Collected material -
········

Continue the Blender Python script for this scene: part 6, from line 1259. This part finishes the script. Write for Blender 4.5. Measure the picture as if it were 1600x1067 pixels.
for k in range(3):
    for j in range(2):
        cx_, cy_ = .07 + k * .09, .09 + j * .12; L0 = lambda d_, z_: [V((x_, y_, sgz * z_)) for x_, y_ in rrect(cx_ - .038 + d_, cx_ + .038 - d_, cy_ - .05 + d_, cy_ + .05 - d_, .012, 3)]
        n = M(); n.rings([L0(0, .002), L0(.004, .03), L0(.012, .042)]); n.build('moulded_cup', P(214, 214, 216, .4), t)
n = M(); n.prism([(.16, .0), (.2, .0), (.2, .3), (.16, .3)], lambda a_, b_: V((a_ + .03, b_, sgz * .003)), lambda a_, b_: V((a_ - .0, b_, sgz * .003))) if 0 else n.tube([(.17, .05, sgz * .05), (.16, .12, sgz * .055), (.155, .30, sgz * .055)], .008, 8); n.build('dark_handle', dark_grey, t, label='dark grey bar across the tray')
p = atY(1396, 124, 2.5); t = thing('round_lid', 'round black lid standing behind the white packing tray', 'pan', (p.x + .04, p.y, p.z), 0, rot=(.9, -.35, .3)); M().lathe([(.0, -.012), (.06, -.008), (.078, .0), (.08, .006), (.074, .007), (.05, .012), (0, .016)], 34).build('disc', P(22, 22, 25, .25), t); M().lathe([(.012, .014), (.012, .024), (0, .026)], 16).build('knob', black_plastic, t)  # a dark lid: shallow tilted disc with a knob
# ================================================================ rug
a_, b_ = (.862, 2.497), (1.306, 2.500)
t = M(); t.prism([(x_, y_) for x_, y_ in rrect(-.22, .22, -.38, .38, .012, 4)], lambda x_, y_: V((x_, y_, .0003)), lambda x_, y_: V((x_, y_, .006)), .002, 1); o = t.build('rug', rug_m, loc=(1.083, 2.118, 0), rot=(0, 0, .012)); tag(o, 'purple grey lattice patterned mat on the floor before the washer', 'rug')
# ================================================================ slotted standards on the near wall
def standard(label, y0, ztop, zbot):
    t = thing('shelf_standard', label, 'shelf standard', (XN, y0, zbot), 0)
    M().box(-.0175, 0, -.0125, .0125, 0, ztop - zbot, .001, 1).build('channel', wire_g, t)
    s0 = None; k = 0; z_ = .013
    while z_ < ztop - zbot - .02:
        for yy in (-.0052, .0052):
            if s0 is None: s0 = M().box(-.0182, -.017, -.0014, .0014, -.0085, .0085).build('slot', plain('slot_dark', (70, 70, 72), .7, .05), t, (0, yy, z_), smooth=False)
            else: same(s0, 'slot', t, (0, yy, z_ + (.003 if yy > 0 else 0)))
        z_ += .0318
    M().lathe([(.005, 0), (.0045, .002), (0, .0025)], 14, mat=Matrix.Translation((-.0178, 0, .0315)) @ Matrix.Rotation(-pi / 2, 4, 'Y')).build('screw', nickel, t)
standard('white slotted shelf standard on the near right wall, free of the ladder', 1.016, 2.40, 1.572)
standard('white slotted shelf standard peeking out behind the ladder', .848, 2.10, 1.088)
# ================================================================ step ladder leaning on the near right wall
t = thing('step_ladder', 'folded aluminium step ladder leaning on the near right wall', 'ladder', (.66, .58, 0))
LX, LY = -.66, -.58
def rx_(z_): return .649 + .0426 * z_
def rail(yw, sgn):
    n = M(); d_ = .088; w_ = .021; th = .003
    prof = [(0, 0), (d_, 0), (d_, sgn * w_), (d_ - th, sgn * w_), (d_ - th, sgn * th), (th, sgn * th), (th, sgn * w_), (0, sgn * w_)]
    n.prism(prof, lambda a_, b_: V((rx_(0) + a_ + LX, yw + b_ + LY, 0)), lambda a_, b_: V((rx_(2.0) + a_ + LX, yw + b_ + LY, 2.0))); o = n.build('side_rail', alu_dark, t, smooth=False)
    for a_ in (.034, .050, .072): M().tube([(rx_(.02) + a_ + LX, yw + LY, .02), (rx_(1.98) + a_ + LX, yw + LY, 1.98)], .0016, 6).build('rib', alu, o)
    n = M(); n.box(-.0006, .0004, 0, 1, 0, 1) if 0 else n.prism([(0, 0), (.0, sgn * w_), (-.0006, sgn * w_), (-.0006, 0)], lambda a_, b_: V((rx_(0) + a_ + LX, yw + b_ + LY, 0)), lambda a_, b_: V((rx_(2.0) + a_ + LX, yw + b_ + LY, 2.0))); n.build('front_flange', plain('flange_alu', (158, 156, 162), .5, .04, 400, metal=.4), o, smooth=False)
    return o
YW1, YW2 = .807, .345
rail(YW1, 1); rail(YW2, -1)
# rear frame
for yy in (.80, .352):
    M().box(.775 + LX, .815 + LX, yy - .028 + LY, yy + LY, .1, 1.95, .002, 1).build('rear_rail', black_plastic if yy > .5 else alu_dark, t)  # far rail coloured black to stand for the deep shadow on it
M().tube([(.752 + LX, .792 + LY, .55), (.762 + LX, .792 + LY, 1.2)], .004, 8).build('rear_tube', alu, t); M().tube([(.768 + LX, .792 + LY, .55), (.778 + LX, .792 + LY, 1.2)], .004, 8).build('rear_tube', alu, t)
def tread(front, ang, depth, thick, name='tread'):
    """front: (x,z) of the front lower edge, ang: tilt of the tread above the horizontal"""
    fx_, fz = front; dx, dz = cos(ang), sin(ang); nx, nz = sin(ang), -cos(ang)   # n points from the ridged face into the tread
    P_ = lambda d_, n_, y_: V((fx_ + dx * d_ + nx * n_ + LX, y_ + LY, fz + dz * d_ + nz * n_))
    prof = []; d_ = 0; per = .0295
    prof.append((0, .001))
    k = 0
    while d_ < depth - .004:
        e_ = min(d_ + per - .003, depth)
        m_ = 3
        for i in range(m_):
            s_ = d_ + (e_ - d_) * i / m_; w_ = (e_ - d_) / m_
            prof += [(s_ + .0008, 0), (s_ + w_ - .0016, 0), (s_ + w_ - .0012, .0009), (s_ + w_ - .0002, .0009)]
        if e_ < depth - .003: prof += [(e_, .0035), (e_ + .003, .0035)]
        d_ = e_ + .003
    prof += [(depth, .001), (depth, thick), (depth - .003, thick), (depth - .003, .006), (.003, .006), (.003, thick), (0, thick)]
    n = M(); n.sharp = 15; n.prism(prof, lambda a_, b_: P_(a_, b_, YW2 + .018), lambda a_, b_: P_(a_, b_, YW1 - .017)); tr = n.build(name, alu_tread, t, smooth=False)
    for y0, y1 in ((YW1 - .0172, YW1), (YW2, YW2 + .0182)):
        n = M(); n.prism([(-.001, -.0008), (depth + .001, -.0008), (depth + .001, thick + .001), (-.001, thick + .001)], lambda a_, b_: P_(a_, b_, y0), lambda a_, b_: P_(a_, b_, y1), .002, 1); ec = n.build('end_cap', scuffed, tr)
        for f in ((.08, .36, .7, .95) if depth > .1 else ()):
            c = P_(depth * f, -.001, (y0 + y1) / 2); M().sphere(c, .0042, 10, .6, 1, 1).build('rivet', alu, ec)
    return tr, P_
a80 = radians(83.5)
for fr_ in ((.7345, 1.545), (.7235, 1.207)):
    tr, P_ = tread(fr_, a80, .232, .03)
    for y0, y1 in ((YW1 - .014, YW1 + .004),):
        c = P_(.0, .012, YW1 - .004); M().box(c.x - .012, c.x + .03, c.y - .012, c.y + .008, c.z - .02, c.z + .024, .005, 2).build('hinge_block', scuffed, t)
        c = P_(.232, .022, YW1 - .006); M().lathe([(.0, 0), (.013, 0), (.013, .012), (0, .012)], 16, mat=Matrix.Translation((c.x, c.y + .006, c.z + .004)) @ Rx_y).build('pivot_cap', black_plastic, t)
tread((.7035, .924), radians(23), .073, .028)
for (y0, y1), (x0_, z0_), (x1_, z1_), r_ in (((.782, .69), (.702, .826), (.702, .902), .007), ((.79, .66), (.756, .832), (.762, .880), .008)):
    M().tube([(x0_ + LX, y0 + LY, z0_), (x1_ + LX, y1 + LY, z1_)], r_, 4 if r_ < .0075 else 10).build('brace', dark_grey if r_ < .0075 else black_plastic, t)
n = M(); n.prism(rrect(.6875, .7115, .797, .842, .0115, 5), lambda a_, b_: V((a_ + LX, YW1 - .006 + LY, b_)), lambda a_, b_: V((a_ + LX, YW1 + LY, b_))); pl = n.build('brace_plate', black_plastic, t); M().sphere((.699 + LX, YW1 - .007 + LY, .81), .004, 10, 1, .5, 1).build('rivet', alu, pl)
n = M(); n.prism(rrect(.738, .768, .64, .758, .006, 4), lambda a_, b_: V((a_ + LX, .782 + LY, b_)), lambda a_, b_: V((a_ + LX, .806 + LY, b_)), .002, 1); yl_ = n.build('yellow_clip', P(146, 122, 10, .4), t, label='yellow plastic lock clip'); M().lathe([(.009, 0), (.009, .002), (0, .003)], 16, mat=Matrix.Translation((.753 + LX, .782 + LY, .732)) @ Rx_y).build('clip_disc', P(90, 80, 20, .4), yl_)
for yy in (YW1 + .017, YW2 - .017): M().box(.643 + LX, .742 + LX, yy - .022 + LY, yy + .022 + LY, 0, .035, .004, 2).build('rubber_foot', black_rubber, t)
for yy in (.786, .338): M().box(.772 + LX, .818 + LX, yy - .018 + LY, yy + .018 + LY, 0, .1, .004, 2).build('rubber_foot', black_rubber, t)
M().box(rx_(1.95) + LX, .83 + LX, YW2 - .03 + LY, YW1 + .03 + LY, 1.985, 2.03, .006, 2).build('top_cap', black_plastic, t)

········

For the listing above, give the number of lines in which the string "from" occurs, and nothing else.

2